Information supplied:

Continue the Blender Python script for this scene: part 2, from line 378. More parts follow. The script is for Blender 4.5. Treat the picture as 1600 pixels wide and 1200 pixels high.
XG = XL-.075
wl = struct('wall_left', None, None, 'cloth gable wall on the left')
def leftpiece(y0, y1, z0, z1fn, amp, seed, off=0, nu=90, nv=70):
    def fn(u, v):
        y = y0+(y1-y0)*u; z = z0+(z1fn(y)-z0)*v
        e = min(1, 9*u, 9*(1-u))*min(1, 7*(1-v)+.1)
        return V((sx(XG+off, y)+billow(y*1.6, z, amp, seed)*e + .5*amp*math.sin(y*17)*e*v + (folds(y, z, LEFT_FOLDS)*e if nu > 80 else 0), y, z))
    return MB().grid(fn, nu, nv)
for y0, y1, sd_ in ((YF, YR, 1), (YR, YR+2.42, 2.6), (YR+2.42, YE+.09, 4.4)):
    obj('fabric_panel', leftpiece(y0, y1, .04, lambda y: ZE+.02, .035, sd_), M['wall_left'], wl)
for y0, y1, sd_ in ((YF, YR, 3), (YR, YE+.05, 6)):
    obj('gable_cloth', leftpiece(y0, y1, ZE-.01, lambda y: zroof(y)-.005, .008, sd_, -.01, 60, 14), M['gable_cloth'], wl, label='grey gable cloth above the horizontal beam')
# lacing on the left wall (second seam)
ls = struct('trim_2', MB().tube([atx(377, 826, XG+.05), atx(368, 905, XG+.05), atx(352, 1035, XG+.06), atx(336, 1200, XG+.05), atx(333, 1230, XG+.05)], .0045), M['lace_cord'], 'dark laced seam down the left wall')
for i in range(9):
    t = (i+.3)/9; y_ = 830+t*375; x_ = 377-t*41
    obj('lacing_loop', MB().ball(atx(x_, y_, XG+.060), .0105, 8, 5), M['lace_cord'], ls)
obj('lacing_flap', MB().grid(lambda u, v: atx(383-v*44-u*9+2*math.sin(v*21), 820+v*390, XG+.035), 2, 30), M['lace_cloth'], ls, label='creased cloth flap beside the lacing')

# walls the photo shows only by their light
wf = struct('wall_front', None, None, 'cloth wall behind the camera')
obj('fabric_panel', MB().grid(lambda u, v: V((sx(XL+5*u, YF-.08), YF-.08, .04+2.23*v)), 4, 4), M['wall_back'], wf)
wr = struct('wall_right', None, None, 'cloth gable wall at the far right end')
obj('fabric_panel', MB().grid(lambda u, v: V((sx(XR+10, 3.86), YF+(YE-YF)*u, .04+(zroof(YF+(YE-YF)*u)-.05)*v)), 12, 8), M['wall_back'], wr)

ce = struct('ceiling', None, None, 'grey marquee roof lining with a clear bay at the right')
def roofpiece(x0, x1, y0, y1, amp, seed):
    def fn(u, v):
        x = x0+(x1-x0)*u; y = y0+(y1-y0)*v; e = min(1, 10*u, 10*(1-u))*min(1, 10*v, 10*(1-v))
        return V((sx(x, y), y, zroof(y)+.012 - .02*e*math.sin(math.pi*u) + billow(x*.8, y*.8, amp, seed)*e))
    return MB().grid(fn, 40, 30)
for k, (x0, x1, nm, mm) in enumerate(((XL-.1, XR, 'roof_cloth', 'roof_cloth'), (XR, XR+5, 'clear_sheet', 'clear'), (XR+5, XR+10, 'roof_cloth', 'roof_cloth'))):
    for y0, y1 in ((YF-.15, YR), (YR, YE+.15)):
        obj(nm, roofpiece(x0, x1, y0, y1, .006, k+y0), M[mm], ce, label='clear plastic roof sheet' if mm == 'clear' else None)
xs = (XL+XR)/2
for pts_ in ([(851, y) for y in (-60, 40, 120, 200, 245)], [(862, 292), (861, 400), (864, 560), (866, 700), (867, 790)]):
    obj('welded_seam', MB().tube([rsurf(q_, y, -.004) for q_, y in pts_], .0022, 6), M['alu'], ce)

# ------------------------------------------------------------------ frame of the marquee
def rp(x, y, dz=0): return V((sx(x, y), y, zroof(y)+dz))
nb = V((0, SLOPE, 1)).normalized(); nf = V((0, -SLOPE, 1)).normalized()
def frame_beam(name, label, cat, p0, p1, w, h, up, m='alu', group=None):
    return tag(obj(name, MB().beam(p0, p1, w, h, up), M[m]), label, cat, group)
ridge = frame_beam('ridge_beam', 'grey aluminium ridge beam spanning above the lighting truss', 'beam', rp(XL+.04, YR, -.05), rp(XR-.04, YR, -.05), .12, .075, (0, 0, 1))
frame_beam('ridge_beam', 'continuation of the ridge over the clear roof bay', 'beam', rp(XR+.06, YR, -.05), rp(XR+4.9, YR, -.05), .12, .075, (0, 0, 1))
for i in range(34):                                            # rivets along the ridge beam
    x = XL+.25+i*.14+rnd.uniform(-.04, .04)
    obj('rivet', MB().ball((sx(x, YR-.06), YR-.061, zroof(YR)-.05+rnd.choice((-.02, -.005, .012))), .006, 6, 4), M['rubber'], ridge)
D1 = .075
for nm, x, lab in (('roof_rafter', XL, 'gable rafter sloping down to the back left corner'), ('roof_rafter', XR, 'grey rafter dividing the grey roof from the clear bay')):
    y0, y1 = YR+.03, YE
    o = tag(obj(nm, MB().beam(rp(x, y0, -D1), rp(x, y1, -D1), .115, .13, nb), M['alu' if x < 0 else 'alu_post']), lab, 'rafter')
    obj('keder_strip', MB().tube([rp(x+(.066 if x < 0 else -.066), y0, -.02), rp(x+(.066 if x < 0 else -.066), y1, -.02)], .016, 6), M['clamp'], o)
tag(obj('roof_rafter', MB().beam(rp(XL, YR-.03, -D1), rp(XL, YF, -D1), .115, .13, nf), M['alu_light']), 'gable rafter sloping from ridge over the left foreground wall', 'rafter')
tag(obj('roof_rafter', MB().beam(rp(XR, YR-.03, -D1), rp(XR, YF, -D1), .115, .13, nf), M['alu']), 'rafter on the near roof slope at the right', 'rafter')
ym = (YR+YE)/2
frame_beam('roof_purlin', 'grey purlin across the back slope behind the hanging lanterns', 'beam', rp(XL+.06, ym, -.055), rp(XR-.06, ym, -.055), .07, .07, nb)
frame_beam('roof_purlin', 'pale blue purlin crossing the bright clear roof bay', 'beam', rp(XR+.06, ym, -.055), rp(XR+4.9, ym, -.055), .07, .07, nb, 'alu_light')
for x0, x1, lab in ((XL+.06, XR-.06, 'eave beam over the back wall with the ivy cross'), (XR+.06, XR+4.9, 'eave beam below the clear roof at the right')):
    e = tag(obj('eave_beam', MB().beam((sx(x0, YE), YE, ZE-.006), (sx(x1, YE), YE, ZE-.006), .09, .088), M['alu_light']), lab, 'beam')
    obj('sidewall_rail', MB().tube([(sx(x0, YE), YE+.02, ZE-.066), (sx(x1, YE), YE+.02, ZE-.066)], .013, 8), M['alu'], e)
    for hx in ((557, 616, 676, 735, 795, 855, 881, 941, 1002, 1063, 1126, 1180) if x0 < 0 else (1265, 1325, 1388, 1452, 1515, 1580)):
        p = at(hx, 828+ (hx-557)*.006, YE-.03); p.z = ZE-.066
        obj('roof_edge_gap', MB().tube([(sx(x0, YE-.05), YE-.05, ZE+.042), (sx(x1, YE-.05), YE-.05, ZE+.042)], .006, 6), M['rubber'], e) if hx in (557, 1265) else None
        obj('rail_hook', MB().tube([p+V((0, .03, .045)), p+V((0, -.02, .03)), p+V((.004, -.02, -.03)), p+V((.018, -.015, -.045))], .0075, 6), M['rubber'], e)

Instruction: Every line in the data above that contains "zroof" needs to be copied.

Problem solution:
    obj('gable_cloth', leftpiece(y0, y1, ZE-.01, lambda y: zroof(y)-.005, .008, sd_, -.01, 60, 14), M['gable_cloth'], wl, label='grey gable cloth above the horizontal beam')
obj('fabric_panel', MB().grid(lambda u, v: V((sx(XR+10, 3.86), YF+(YE-YF)*u, .04+(zroof(YF+(YE-YF)*u)-.05)*v)), 12, 8), M['wall_back'], wr)
        return V((sx(x, y), y, zroof(y)+.012 - .02*e*math.sin(math.pi*u) + billow(x*.8, y*.8, amp, seed)*e))
def rp(x, y, dz=0): return V((sx(x, y), y, zroof(y)+dz))
    obj('rivet', MB().ball((sx(x, YR-.06), YR-.061, zroof(YR)-.05+rnd.choice((-.02, -.005, .012))), .006, 6, 4), M['rubber'], ridge)